_Exercise goal_
Gather every line of the entries that includes the word "Treat".
┌─ Data shown
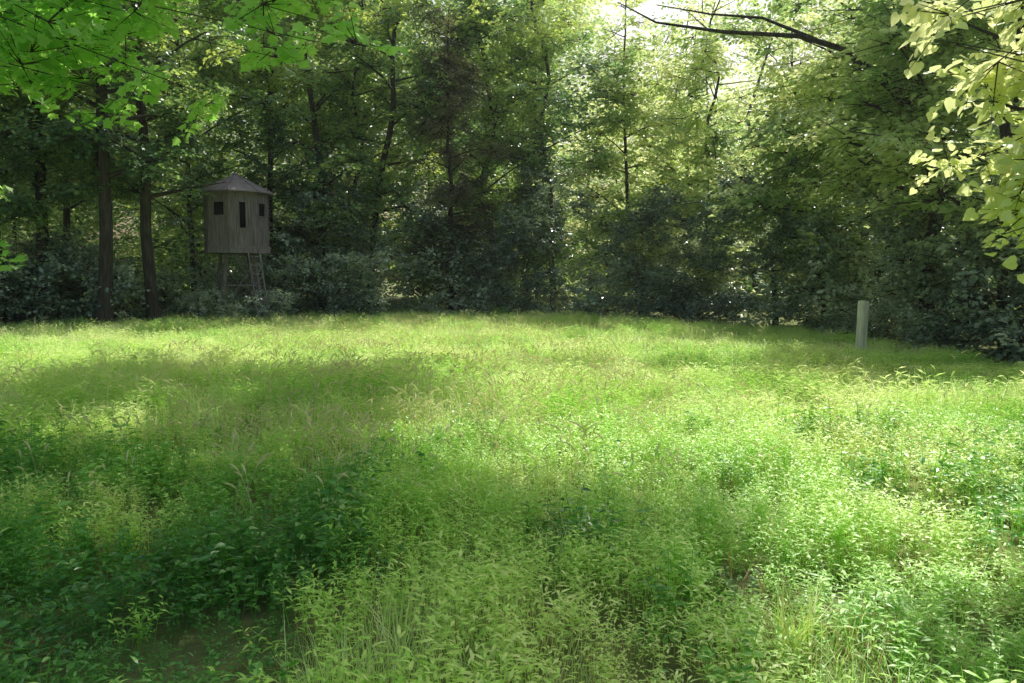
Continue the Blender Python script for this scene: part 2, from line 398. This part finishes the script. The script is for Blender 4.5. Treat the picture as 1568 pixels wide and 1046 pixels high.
└─
┌─ Data shown
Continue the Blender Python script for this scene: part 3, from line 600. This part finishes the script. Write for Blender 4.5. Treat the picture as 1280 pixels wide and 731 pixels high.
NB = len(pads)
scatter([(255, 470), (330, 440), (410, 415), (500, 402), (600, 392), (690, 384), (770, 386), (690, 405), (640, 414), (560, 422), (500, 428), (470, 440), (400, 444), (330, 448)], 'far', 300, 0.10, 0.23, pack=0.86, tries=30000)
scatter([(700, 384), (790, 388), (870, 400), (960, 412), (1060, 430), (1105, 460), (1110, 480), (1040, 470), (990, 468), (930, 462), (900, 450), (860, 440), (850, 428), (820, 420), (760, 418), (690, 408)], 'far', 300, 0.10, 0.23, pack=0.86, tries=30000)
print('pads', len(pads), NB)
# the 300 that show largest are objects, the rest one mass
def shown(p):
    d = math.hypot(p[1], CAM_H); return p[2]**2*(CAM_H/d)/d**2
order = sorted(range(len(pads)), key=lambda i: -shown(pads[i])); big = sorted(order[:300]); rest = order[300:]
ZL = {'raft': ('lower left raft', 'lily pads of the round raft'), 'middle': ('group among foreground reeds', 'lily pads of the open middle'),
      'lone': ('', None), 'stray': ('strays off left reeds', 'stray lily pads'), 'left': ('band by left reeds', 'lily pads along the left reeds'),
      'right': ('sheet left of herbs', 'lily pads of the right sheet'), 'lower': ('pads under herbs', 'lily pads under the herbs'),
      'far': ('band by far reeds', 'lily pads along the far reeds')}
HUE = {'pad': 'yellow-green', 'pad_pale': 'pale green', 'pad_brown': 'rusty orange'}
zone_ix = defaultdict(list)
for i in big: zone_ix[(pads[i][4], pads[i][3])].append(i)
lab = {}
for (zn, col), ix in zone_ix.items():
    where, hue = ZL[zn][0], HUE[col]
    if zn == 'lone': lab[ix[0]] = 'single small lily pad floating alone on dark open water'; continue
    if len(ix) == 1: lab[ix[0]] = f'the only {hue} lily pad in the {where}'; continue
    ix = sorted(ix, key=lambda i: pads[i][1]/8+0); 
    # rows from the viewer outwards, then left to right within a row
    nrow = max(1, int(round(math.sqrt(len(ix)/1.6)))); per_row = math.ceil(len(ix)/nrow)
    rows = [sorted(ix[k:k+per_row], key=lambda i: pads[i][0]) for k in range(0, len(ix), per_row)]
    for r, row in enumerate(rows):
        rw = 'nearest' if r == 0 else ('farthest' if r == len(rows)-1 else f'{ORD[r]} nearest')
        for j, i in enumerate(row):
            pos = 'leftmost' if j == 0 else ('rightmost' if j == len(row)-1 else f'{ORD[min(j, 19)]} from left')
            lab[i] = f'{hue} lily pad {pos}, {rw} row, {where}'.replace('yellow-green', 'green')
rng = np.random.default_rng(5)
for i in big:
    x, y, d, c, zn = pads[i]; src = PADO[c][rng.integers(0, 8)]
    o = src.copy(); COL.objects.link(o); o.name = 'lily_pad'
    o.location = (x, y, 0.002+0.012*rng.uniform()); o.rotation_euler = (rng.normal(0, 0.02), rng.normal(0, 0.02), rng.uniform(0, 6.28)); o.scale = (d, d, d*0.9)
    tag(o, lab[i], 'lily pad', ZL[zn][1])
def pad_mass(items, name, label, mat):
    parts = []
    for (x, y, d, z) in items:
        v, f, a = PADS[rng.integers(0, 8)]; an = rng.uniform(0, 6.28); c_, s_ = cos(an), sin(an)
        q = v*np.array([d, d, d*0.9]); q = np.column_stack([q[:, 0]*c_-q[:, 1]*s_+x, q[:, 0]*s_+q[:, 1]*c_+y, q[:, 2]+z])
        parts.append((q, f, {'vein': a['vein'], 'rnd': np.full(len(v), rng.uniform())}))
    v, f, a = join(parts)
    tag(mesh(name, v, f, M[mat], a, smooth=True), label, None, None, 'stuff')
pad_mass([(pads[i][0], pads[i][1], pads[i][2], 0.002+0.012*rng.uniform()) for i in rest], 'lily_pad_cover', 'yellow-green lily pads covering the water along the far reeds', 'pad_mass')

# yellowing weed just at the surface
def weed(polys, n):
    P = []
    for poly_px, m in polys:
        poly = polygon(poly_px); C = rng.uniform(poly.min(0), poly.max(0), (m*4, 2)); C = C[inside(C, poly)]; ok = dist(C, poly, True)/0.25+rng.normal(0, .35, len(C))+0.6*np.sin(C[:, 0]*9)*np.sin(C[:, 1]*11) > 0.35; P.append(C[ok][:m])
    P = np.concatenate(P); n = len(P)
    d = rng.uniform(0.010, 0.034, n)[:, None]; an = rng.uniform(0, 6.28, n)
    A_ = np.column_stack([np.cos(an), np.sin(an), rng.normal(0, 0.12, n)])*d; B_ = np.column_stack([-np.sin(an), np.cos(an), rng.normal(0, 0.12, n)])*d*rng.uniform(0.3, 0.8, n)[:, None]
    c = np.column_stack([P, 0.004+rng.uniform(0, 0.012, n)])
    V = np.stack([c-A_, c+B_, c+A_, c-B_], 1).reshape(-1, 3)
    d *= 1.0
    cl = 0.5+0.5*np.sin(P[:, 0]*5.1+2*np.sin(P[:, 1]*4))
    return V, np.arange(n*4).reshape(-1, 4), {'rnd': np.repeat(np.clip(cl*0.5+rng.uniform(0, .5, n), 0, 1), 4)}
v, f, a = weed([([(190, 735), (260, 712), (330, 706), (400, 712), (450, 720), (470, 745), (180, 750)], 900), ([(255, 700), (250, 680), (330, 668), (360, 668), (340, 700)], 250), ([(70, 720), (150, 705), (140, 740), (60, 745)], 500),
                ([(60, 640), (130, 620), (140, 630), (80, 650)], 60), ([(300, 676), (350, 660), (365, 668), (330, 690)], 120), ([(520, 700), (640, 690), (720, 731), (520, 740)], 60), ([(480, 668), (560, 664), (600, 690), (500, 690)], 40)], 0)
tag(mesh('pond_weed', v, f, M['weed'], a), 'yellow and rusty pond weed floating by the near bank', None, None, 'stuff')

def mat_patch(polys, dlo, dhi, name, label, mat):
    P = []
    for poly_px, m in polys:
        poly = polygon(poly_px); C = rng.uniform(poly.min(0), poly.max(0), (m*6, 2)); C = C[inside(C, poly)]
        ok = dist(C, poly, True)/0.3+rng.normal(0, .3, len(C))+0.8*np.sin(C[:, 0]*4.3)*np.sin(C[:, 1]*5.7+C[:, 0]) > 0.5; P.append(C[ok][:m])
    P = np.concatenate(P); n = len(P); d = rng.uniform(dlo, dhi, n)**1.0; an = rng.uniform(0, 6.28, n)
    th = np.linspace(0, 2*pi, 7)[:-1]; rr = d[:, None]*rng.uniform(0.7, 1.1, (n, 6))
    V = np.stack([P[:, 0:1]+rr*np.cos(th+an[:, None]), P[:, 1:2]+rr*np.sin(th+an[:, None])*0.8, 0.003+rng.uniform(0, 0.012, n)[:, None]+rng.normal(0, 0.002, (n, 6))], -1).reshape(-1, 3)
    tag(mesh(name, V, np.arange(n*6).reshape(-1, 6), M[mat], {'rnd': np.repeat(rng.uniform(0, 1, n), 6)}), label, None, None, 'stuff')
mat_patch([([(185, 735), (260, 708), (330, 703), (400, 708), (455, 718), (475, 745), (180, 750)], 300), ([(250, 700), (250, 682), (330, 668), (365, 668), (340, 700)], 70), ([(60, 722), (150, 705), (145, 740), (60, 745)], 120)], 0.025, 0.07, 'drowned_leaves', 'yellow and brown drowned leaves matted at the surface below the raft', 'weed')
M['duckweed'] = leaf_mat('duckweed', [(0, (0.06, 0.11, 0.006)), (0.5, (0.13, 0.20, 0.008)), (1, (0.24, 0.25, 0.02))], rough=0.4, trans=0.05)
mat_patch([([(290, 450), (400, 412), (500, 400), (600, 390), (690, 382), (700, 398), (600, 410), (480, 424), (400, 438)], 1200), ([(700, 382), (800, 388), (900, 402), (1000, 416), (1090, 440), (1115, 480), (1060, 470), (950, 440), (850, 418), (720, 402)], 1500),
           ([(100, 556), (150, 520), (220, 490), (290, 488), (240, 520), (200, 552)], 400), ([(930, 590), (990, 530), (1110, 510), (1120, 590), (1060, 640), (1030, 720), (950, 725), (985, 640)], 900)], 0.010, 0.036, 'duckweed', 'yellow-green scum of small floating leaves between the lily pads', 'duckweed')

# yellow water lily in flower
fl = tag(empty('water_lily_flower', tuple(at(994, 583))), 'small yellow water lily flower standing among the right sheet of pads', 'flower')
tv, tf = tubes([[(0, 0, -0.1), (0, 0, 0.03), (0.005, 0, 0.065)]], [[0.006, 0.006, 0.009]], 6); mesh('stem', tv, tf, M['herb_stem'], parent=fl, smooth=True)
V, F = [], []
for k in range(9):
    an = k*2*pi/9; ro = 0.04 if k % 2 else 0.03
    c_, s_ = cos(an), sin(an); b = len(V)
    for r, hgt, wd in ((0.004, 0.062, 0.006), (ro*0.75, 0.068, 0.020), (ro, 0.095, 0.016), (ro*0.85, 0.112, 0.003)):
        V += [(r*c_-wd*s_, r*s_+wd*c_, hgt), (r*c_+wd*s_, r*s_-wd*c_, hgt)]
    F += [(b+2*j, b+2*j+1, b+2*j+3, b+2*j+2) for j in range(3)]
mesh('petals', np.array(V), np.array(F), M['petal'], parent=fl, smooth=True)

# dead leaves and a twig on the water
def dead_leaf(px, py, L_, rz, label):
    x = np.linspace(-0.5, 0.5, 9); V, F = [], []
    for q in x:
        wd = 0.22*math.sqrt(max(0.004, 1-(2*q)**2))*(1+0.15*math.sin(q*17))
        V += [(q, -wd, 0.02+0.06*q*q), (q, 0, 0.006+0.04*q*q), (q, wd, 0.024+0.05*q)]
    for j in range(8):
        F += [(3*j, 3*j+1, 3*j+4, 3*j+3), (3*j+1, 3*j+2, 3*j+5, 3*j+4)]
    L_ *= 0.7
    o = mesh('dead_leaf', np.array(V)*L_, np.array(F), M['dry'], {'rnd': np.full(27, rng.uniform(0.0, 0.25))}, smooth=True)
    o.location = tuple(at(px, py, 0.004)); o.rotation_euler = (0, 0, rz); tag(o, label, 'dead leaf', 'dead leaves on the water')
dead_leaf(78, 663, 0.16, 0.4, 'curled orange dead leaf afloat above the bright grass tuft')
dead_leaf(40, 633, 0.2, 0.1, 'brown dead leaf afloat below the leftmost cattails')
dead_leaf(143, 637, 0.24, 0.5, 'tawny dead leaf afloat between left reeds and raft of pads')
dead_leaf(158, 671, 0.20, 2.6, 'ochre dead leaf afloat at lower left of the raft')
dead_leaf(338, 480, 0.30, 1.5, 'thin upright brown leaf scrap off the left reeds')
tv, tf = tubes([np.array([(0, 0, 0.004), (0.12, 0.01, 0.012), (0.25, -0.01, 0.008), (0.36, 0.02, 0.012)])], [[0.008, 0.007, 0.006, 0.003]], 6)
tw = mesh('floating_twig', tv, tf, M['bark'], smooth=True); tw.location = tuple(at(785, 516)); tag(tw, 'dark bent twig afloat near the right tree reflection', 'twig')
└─
_Final answer_
Continue the Blender Python script for this scene: part 2, from line 398. This part finishes the script. The script is for Blender 4.5. Treat the picture as 1568 pixels wide and 1046 pixels high.
Continue the Blender Python script for this scene: part 3, from line 600. This part finishes the script. Write for Blender 4.5. Treat the picture as 1280 pixels wide and 731 pixels high.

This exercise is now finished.